Quantified spatial-temporal variation of the fine-scale frozen soils during 1980–2014 in the headwaters of the Yellow River (HWYR) in High Mountain Asia

Abstract

Global warming has aggravated the problem of permafrost degradation, the long-term variation of which is not well estimated. In this study, a fully coupled hydrothermal dynamics cold region hydrologic model was used to quantify the historical spatial–temporal characteristics of permafrost degradation by estimating the depth to permafrost table (DPT), taliks in different subbasins, maximum frozen depth (MFD) for seasonally frozen ground (SFG), thaw date (TD), and annual number of frozen days (NFD) in the headwaters of the Yellow River (HWYR) in eastern High Mountain Asia. The model considered the taliks and successfully estimated four historical fine-scale permafrost maps. Permafrost degradation began with the enlargement of active layer thickness (ALT), formation of taliks, rise in the permafrost bottom, and merging of the permafrost table and bottom, and ended with a decrease in MFD. From 1980 to 2014, the permafrost area (PA) in the study area decreased by a total of 17,849 km2 at a rate of more than −7100 km2/decade (−5.8 %/decade). The mean DPT increased by 0.8 m at 31.76 cm/decade and more than 100 cm/decade at the grid scale. The absolute MFD (AMFD) decreased by 0.11 m at −14.47 cm/decade.
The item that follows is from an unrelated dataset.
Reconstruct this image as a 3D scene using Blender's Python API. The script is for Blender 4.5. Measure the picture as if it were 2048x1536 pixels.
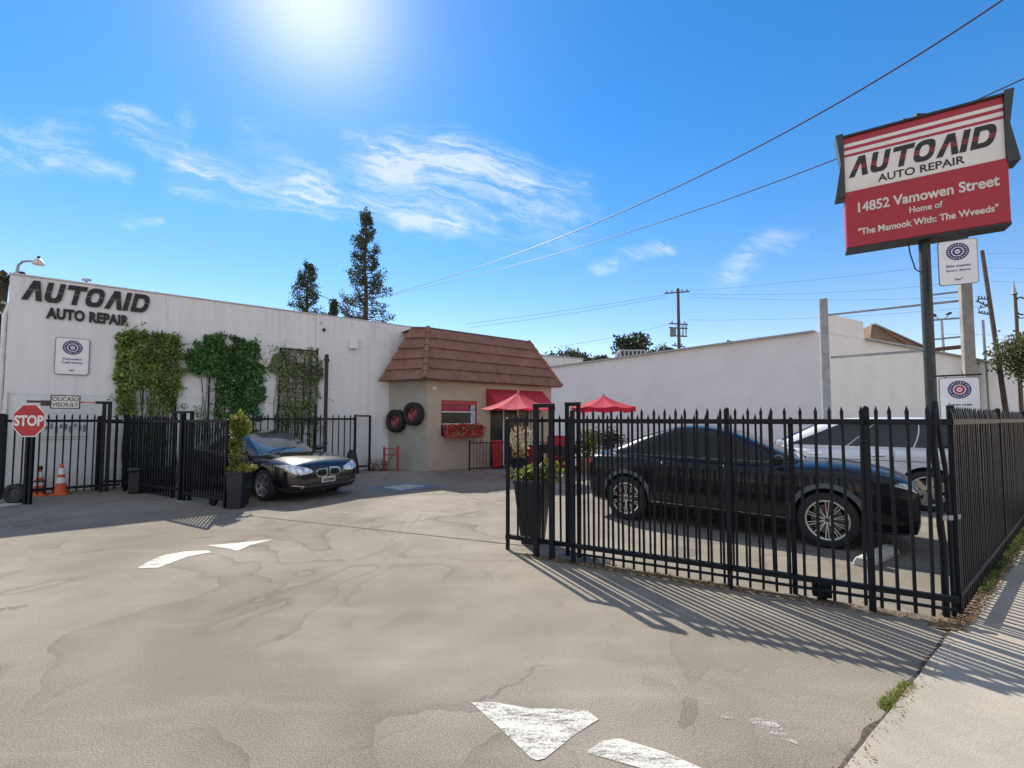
import bpy, bmesh, math, random
from mathutils import Vector, Matrix, noise
from mathutils.bvhtree import BVHTree
from math import radians, sin, cos, pi, tan, sqrt
R = random.Random(7)
scene = bpy.context.scene
col = scene.collection
for o in list(bpy.data.objects): bpy.data.objects.remove(o)

# ------------------------------------------------------------ camera
FPX, CAMH, PITCH, SHIFT = 900.0, 1.68, radians(2.8), 26.0
cam_d = bpy.data.cameras.new('camera'); cam = bpy.data.objects.new('camera', cam_d); col.objects.link(cam)
cam.location = (0, 0, CAMH); cam.rotation_euler = (pi / 2 + PITCH, 0, 0)
cam_d.sensor_width = 36; cam_d.lens = 36 * FPX / 2048; cam_d.shift_y = SHIFT / 2048
cam_d.clip_start = 0.05; cam_d.clip_end = 3000
scene.camera = cam

# ------------------------------------------------------------ sun and sky
SUN_AZ, SUN_EL = radians(-25.2), radians(42.5)
SV = Vector((sin(SUN_AZ) * cos(SUN_EL), cos(SUN_AZ) * cos(SUN_EL), sin(SUN_EL)))
sl = bpy.data.lights.new('sun', 'SUN'); sl.energy = 3.8; sl.angle = radians(0.5); sl.color = (1.0, .93, .82)
sun = bpy.data.objects.new('sun', sl); col.objects.link(sun); sun.location = (-20, 40, 40)
sun.rotation_euler = SV.to_track_quat('Z', 'Y').to_euler()
world = bpy.data.worlds.new('World'); scene.world = world; world.use_nodes = True
scene.view_settings.view_transform = 'Standard'; scene.view_settings.look = 'None'
scene.view_settings.exposure = 0.9; scene.view_settings.gamma = 1

class NT:
    """small helper to write node trees"""
    def __init__(s, tree): s.t = tree; s.n = tree.nodes; s.l = tree.links
    def node(s, typ, **kw):
        nd = s.n.new(typ)
        for k, v in kw.items():
            if k.startswith('i_'):
                key = k[2:]
                key = int(key) if key.isdigit() else key.replace('_', ' ')
                if hasattr(v, 'is_linked'): s.l.new(v, nd.inputs[key])
                else: nd.inputs[key].default_value = v
            else: setattr(nd, k, v)
        return nd
    def math(s, op, a, b=0.0, c=None, clamp=False):
        nd = s.n.new('ShaderNodeMath'); nd.operation = op; nd.use_clamp = clamp
        for i, v in enumerate((a, b) if c is None else (a, b, c)):
            if hasattr(v, 'is_linked'): s.l.new(v, nd.inputs[i])
            else: nd.inputs[i].default_value = v
        return nd.outputs[0]
    def vmath(s, op, a, b=None, scale=None):
        nd = s.n.new('ShaderNodeVectorMath'); nd.operation = op
        for i, v in enumerate((a, b)):
            if v is None: continue
            if hasattr(v, 'is_linked'): s.l.new(v, nd.inputs[i])
            else: nd.inputs[i].default_value = v
        if scale is not None:
            if hasattr(scale, 'is_linked'): s.l.new(scale, nd.inputs['Scale'])
            else: nd.inputs['Scale'].default_value = scale
        return nd.outputs['Value'] if op in ('DOT_PRODUCT', 'LENGTH', 'DISTANCE') else nd.outputs['Vector']
    def smooth(s, v, a, b, lo=0.0, hi=1.0):
        nd = s.node('ShaderNodeMapRange', interpolation_type='SMOOTHSTEP', i_Value=v)
        nd.inputs['From Min'].default_value = a; nd.inputs['From Max'].default_value = b
        nd.inputs['To Min'].default_value = lo; nd.inputs['To Max'].default_value = hi
        return nd.outputs['Result']
    def mix(s, f, a, b, typ='MIX'):
        nd = s.n.new('ShaderNodeMix'); nd.data_type = 'RGBA'; nd.blend_type = typ
        for i, v in ((0, f), (6, a), (7, b)):
            if hasattr(v, 'is_linked'): s.l.new(v, nd.inputs[i])
            elif i == 0: nd.inputs[0].default_value = v
            else: nd.inputs[i].default_value = (*v, 1) if len(v) == 3 else v
        return nd.outputs[2]
    def noise(s, vec, scale, detail=4, rough=.55, dist=0.0, out='Fac'):
        nd = s.n.new('ShaderNodeTexNoise'); s.l.new(vec, nd.inputs['Vector'])
        nd.inputs['Scale'].default_value = scale; nd.inputs['Detail'].default_value = detail
        nd.inputs['Roughness'].default_value = rough; nd.inputs['Distortion'].default_value = dist
        return nd.outputs[out]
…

The mean TD decreased by 14.28 days at −5.56 days/decade and more than −20 days/decade at the grid scale. The mean NFD decreased by 25.51 days at −9.97 days/decade. The lowland area had a smaller NFD and an earlier TD than the mountainous area. Basins with a large air temperature (AT) and small elevation had a small DPT, MFD, TD, NFD, a large rate of decrease in TD and NFD, and increase in absolute DPT (ADPT), and a small rate of decrease in AMFD. The rates of increase in ADPT and decrease in AMFD were close to 0 when the change in AT was lower than 0.55 °C/decade.